◆ Given data:
:::::

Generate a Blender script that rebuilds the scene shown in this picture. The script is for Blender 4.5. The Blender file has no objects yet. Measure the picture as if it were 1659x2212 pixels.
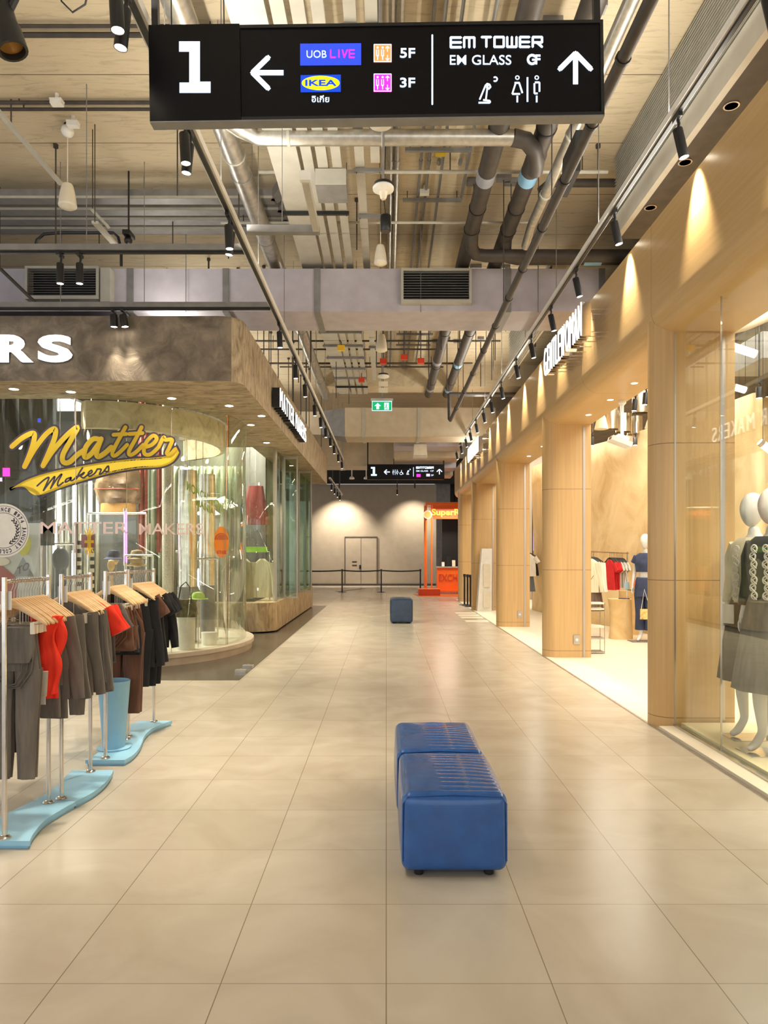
import bpy, bmesh, math, random
from math import sin, cos, pi, radians, sqrt, atan2, exp
from mathutils import Vector, Matrix
random.seed(7)
SC = bpy.context.scene
COL = SC.collection
# ------------------------------------------------------------------ camera, world, exposure
F, CX, CY, CH = 1574.0, 834.3, 1199.0, 1.554      # focal length and principal point of the photograph, eye height
cam_d = bpy.data.cameras.new('camera')
cam_d.sensor_fit = 'HORIZONTAL'; cam_d.sensor_width = 36.0
cam_d.lens = F / 1659.0 * 36.0
cam_d.shift_x = -(CX - 829.5) / 1659.0
cam_d.shift_y = (CY - 1106.0) / 1659.0
cam_d.clip_start = 0.05; cam_d.clip_end = 200
cam = bpy.data.objects.new('camera', cam_d); COL.objects.link(cam)
cam.location = (0, 0, CH); cam.rotation_euler = (pi / 2, 0, 0)
SC.camera = cam
wd = bpy.data.worlds.new('world'); SC.world = wd; wd.use_nodes = True
wd.node_tree.nodes['Background'].inputs[0].default_value = (0.97, 0.98, 1.0, 1)
wd.node_tree.nodes['Background'].inputs[1].default_value = 1.0
vs = SC.view_settings
vs.view_transform = 'Standard'; vs.look = 'None'; vs.gamma = 1.0; vs.exposure = 0.5; vs.use_curve_mapping = False
cy = SC.cycles
cy.max_bounces = 7; cy.diffuse_bounces = 4; cy.glossy_bounces = 3; cy.transparent_max_bounces = 14; cy.transmission_bounces = 4
cy.caustics_reflective = False; cy.caustics_refractive = False
cy.sample_clamp_indirect = 4.0; cy.sample_clamp_direct = 0.0
cy.use_denoising = True
WARM = (1.0, 0.87, 0.68); SOFT = (1.0, 0.94, 0.82)
P_TRACK_L, P_TRACK_R, P_UP, P_SHOP_R, P_SHOP_L = 225, 190, 24, 265, 260
def lamp_data(kind, energy, color, size=0.04, spot=55, blend=0.7, sx=1, sy=1):
    d = bpy.data.lights.new('light', kind); d.energy = energy; d.color = color
    if kind == 'SPOT': d.spot_size = radians(spot); d.spot_blend = blend; d.shadow_soft_size = size
    elif kind == 'AREA': d.shape = 'RECTANGLE'; d.size = sx; d.size_y = sy
    else: d.shadow_soft_size = size
    return d
def lamp_obj(name, d, loc, rot=(0, 0, 0), parent=None):
    o = bpy.data.objects.new(name, d); COL.objects.link(o); o.location = loc; o.rotation_euler = rot
    if parent: o.parent = parent
    return o
def W(px, py, Y): return Vector(((px - CX) * Y / F, Y, CH - (py - CY) * Y / F))   # a point seen at px, py standing Y metres away
def WX(px, Y): return (px - CX) * Y / F
def WZ(py, Y): return CH - (py - CY) * Y / F
# ------------------------------------------------------------------ mesh helper
class MB:
    def __init__(s): s.v = []; s.f = []; s.m = []; s.mi = 0
    def add(s, vs, fs):
        o = len(s.v); s.v += [tuple(v) for v in vs]
        for f in fs: s.f.append(tuple(i + o for i in f)); s.m.append(s.mi)
        return s
    def box(s, x0, x1, y0, y1, z0, z1):
        v = [(x, y, z) for z in (z0, z1) for y in (y0, y1) for x in (x0, x1)]
        return s.add(v, [(0, 2, 3, 1), (4, 5, 7, 6), (0, 1, 5, 4), (2, 6, 7, 3), (0, 4, 6, 2), (1, 3, 7, 5)])
    def obox(s, c, a, b, d):
        c, a, b, d = Vector(c), Vector(a), Vector(b), Vector(d)
        v = [c + a * i + b * j + d * k for k in (-1, 1) for j in (-1, 1) for i in (-1, 1)]
        return s.add(v, [(0, 2, 3, 1), (4, 5, 7, 6), (0, 1, 5, 4), (2, 6, 7, 3), (0, 4, 6, 2), (1, 3, 7, 5)])
    def bar(s, p0, p1, w, h, up=(0, 0, 1)):
        p0, p1 = Vector(p0), Vector(p1); d = (p1 - p0); n = d.normalized(); up = Vector(up)
        a = n.cross(up)
        if a.length < 1e-4: a = Vector((1, 0, 0))
        a.normalize(); b = a.cross(n)
        return s.obox((p0 + p1) / 2, a * w / 2, b * h / 2, d / 2)
    def tube(s, pts, r, n=10, cap=True, flat=1.0):
        P = [Vector(p) for p in pts]; m = len(P)
        R = r if isinstance(r, (list, tuple)) else [r] * m
        t0 = (P[1] - P[0]).normalized(); a = t0.orthogonal().normalized(); o = len(s.v); vs = []
        for i in range(m):
            t = ((P[min(i + 1, m - 1)] - P[max(i - 1, 0)])).normalized()
            a = (a - t * a.dot(t)).normalized(); b = t.cross(a)
            for k in range(n):
                q = 2 * pi * k / n; vs.append(P[i] + (a * cos(q) + b * sin(q) * flat) * R[i])
        fs = [(i * n + k, i * n + (k + 1) % n, (i + 1) * n + (k + 1) % n, (i + 1) * n + k) for i in range(m - 1) for k in range(n)]
        if cap: fs += [tuple(range(n))[::-1], tuple((m - 1) * n + k for k in range(n))]
        return s.add(vs, fs)
    def cyl(s, p0, p1, r, r1=None, n=14, cap=True): return s.tube([p0, p1], [r, r if r1 is None else r1], n, cap)
    def lathe(s, prof, c=(0, 0, 0), n=24, ax=(0, 0, 1)):
        c = Vector(c); ax = Vector(ax).normalized(); a = ax.orthogonal().normalized(); b = ax.cross(a); vs = []
        for r, z in prof:
            for k in range(n):
                q = 2 * pi * k / n; vs.append(c + ax * z + (a * cos(q) + b * sin(q)) * max(r, 1e-4))
        m = len(prof)
        fs = [(i * n + k, i * n + (k + 1) % n, (i + 1) * n + (k + 1) % n, (i + 1) * n + k) for i in range(m - 1) for k in range(n)]
        if prof[0][0] > 1e-3 and prof[0] != prof[-1]: fs.append(tuple(range(n))[::-1])
        if prof[-1][0] > 1e-3 and prof[0] != prof[-1]: fs.append(tuple((m - 1) * n + k for k in range(n)))
        return s.add(vs, fs)
    def prism(s, poly, fn, d0, d1):
        n = len(poly)
        vs = [fn(a, b, d0) for a, b in poly] + [fn(a, b, d1) for a, b in poly]
        fs = [tuple(range(n))[::-1], tuple(range(n, 2 * n))] + [(i, (i + 1) % n, n + (i + 1) % n, n + i) for i in range(n)]
        return s.add(vs, fs)
    def ribbon(s, pts, w, fn, d0, d1, rnd=True, joint=8):
        pts = [tuple(p) for p in pts]
        for (a0, b0), (a1, b1) in zip(pts, pts[1:]):
            L = sqrt((a1 - a0) ** 2 + (b1 - b0) ** 2)
            if L < 1e-9: continue
            nx, ny = -(b1 - b0) / L * w / 2, (a1 - a0) / L * w / 2
            s.prism([(a0 + nx, b0 + ny), (a1 + nx, b1 + ny), (a1 - nx, b1 - ny), (a0 - nx, b0 - ny)], fn, d0, d1)
        if rnd:
            for a, b in pts[1:-1] if rnd == 'in' else pts: s.prism([(a + w / 2 * cos(2 * pi * k / joint), b + w / 2 * sin(2 * pi * k / joint)) for k in range(joint)], fn, d0, d1)
        return s
    def strip(s, pts, w, fn, d):      # one continuous flat stroke with round ends
        P = [pts[0]] + [q for p, q in zip(pts, pts[1:]) if abs(q[0] - p[0]) + abs(q[1] - p[1]) > 1e-6]; n = len(P); L, R = [], []
        for i in range(n):
            a, c = P[max(i - 1, 0)], P[min(i + 1, n - 1)]; dx, dy = c[0] - a[0], c[1] - a[1]; l = sqrt(dx * dx + dy * dy) or 1
            nx, ny = -dy / l * w / 2, dx / l * w / 2; L.append((P[i][0] + nx, P[i][1] + ny)); R.append((P[i][0] - nx, P[i][1] - ny))
        vs = [fn(a, b, d) for p in zip(L, R) for a, b in p]; fs = [(2 * i, 2 * i + 1, 2 * i + 3, 2 * i + 2) for i in range(n - 1)]
        for k, (e, o_) in enumerate(((0, 1), (n - 1, n - 2))):
            t0 = atan2(L[e][1] - P[e][1], L[e][0] - P[e][0]); sg = 1 if k == 0 else -1; arc = []
            for j in range(1, 6): q = t0 + sg * pi * j / 6; arc.append(len(vs)); vs.append(fn(P[e][0] + w / 2 * cos(q), P[e][1] + w / 2 * sin(q), d))
            fs.append(tuple([2 * e] + arc + [2 * e + 1]))
        return s.add(vs, fs)
    def disc(s, a, b, ra, rb, fn, d0, d1, n=28): return s.prism([(a + ra * cos(2 * pi * k / n), b + rb * sin(2 * pi * k / n)) for k in range(n)], fn, d0, d1)
    def ring(s, a, b, r0, r1, fn, d, n=40, t0=0, t1=2 * pi):
        vs = []
        for k in range(n + 1):
            q = t0 + (t1 - t0) * k / n; vs += [fn(a + r0 * cos(q), b + r0 * sin(q), d), fn(a + r1 * cos(q), b + r1 * sin(q), d)]
        return s.add(vs, [(2 * k, 2 * k + 1, 2 * k + 3, 2 * k + 2) for k in range(n)])
    def text(s, t, fn, a0, a1, b0, b1, d=0.004, bold=0.0):
        vs, fs = text_mesh(t, bold)
        return s.add([fn(a0 + (a1 - a0) * x, b0 + (b1 - b0) * y, d * z) for x, y, z in vs], fs)
    def loft(s, rings, cap=True):
        n = len(rings[0]); m = len(rings); vs = [p for r in rings for p in r]
        fs = [(i * n + k, i * n + (k + 1) % n, (i + 1) * n + (k + 1) % n, (i + 1) * n + k) for i in range(m - 1) for k in range(n)]
        if cap: fs += [tuple(range(n))[::-1], tuple((m - 1) * n + k for k in range(n))]
        return s.add(vs, fs)
    def ball(s, c, r, n=14, m=9):
        r = r if isinstance(r, (tuple, list)) else (r, r, r); rings = []
        for i in range(m + 1):
            q = pi * i / m; rr = max(sin(q), 1e-3)
            rings.append([(c[0] + r[0] * rr * cos(2 * pi * k / n), c[1] + r[1] * rr * sin(2 * pi * k / n), c[2] - r[2] * cos(q)) for k in range(n)])
        return s.loft(rings)
    def sheet(s, rows):
        n = len(rows[0]); m = len(rows)
        return s.add([p for r in rows for p in r], [(i * n + k, i * n + k + 1, (i + 1) * n + k + 1, (i + 1) * n + k) for i in range(m - 1) for k in range(n - 1)])
    def build(s, name, mats, parent=None, label=None, angle=38, world=True):
        me = bpy.data.meshes.new(name); o_ = Vector((0, 0, 0))
        if parent is not None and world:
            q = parent
            while q is not None: o_ += q.location; q = q.parent
        me.from_pydata([(x - o_.x, y - o_.y, z - o_.z) for x, y, z in s.v], [], s.f)
        mats = mats if isinstance(mats, (list, tuple)) else [mats]
        for m in mats: me.materials.append(m)
        me.polygons.foreach_set('material_index', s.m)
        bm = bmesh.new(); bm.from_mesh(me); bmesh.ops.recalc_face_normals(bm, faces=bm.faces); bm.to_mesh(me); bm.free()
        me.polygons.foreach_set('use_smooth', [True] * len(me.polygons))
        me.set_sharp_from_angle(angle=radians(angle)); me.update()
        o = bpy.data.objects.new(name, me); COL.objects.link(o)
        if parent is not None: o.parent = parent
        if label: o['label'] = label
        return o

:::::

◆ Short problem: From the listing above, return each line with the word "scene".

◆ Solution for this problem:
Generate a Blender script that rebuilds the scene shown in this picture. The script is for Blender 4.5. The Blender file has no objects yet. Measure the picture as if it were 1659x2212 pixels.
SC = bpy.context.scene